Large growth Euro-zone stocks continued to post strong relative gains as the market rose further during December, the last month before the formation of the euro.
December's performance extends the trends of the previous three to six months and results in clear relative outperformance of the large growth sector over the past year. In fact, over the past 12 months, all other sectors have underperformed: large value -5.1%; large growth +6.9%; small value -2% ; small growth -4.4%. The approach of the euro, bringing the expectation of improved prospects for economic stability, low inflation and low medium-term interest rates, and the reality of serious cross-border equity diversification has been strongly favourable to the large growth sector. But these influences have not been uniform across the zone; individual country-specific characteristics and more detailed style factors rewarded closer scrutiny.

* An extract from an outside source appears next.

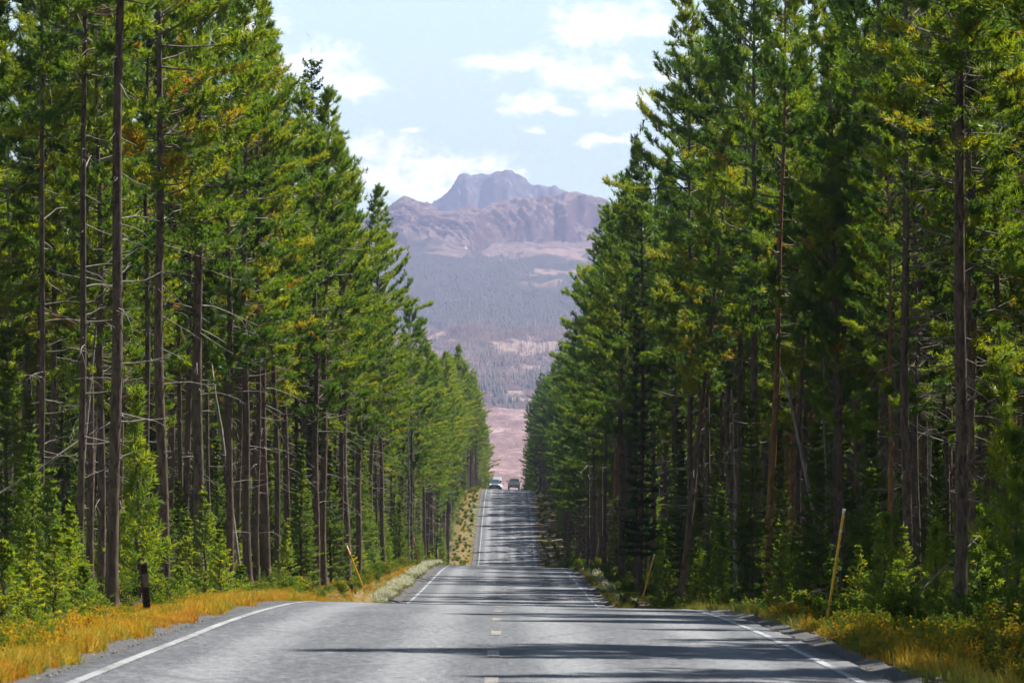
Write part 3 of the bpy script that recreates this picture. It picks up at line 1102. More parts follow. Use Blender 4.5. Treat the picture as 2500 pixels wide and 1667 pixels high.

In some markets, most notably Germany, but also including a few smaller markets, the growth theme is not so clearly or consistently defined. Arguably, in these markets, the apparent 'growth' pattern may not signal a reward to growth potential but might only convey the banal message that fashion, brand recognition and popular stock names have been very important market features as international investors stormed into Europe. And, looking at other style factors, it should not be surprising that balance sheet gearing, and export focus give differing indications across markets, according to the various perspectives on interest rates, near term economic growth and, crucially, the elimination of the competitive devaluation option.
It is understandable that style patterns should be converging across the Euro-zone; the evidence is unmistakable. But for now, and probably for some time yet, it is still worth looking more deeply into the systematic patterns of European share price performance.
Robert Schwob is director of Style Investment Research Associates in London The Euro-zone includes the 11 markets within the initial formation of the euro. The total sample comprises 2,536 traded securities, and returns are the cumulative market-relative total returns (including income) earned from investing in the indicated style portfolios.
The analysis is presented in country adjusted and sector adjusted format (CASA); ie, after having adjusted for industrial sector distortions and country to country distortions. Size is the primary sort, where large is the top 80% by capitalisation and small the bottom 20%. Value is taken to be the top half, by capitalisation, of each size category, sorted by book value per share to share price, and rebalanced every six months. Growth is simplified as the other half within each size category.